COLLECTED DATA:
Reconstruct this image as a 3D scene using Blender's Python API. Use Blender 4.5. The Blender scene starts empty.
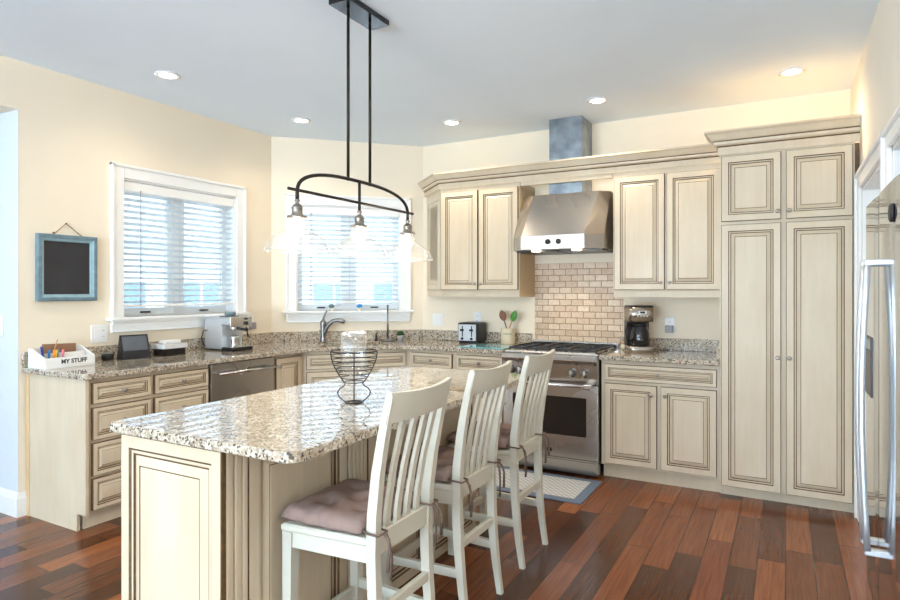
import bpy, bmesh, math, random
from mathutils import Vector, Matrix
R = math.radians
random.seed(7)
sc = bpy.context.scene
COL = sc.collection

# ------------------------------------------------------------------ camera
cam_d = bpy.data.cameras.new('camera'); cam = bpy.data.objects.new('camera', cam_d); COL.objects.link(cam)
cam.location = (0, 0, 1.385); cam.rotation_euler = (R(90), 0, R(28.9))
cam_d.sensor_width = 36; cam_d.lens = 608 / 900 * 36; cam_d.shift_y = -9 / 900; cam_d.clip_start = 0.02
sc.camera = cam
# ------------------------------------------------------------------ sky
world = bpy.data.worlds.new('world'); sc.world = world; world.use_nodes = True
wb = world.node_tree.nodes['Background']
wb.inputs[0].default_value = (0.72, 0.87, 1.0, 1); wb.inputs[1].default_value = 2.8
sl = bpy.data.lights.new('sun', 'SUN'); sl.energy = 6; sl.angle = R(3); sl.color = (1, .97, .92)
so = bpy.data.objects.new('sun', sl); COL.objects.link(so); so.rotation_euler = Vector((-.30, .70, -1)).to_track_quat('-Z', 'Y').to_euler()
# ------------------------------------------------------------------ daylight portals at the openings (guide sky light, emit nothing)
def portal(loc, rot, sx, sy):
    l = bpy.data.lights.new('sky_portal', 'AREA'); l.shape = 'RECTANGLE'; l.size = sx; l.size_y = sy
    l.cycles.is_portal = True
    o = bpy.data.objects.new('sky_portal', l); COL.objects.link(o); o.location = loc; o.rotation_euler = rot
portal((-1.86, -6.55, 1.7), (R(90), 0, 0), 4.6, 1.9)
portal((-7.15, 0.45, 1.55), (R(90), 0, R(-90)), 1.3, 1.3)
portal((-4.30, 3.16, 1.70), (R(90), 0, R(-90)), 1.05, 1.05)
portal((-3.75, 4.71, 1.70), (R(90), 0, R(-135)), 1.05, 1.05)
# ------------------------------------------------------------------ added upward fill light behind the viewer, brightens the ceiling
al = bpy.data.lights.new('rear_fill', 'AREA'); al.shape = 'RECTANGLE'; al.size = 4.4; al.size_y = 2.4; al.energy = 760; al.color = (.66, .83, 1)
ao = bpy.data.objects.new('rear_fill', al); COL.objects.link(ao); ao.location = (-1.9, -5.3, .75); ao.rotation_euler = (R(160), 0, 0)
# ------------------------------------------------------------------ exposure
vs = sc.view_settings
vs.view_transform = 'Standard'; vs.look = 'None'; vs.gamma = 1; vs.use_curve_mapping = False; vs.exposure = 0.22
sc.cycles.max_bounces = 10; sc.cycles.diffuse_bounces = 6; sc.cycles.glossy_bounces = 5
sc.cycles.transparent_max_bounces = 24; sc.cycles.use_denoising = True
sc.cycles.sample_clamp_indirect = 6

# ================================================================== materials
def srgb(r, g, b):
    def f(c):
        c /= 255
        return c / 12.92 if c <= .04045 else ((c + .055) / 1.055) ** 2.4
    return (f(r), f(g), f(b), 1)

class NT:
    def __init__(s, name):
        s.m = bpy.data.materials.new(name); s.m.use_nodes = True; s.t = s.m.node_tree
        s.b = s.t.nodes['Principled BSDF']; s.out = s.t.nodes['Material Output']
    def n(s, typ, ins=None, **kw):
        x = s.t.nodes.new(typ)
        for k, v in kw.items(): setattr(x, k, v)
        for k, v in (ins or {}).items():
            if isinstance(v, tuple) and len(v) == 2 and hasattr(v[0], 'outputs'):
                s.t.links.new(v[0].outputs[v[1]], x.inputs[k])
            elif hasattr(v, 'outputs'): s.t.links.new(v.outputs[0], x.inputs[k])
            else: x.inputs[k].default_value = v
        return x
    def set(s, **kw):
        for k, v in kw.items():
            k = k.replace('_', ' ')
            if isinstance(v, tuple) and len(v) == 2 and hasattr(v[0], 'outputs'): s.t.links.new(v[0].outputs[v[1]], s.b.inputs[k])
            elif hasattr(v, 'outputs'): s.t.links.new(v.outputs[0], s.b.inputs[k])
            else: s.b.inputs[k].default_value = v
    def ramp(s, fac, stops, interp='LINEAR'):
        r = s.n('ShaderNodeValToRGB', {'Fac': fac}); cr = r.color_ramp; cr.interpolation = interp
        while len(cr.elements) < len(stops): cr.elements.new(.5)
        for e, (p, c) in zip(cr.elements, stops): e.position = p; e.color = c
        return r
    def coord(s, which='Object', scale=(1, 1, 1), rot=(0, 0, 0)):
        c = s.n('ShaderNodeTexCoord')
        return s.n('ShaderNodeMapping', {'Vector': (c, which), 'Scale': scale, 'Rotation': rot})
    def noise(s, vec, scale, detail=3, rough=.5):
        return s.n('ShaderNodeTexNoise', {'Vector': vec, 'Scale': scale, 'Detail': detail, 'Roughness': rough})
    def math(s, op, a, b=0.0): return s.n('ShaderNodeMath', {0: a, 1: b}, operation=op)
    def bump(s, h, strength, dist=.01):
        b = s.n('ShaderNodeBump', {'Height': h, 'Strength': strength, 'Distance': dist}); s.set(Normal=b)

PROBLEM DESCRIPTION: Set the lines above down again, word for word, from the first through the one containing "COL = sc.collection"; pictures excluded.

FULL OUTPUT:
Reconstruct this image as a 3D scene using Blender's Python API. Use Blender 4.5. The Blender scene starts empty.
import bpy, bmesh, math, random
from mathutils import Vector, Matrix
R = math.radians
random.seed(7)
sc = bpy.context.scene
COL = sc.collection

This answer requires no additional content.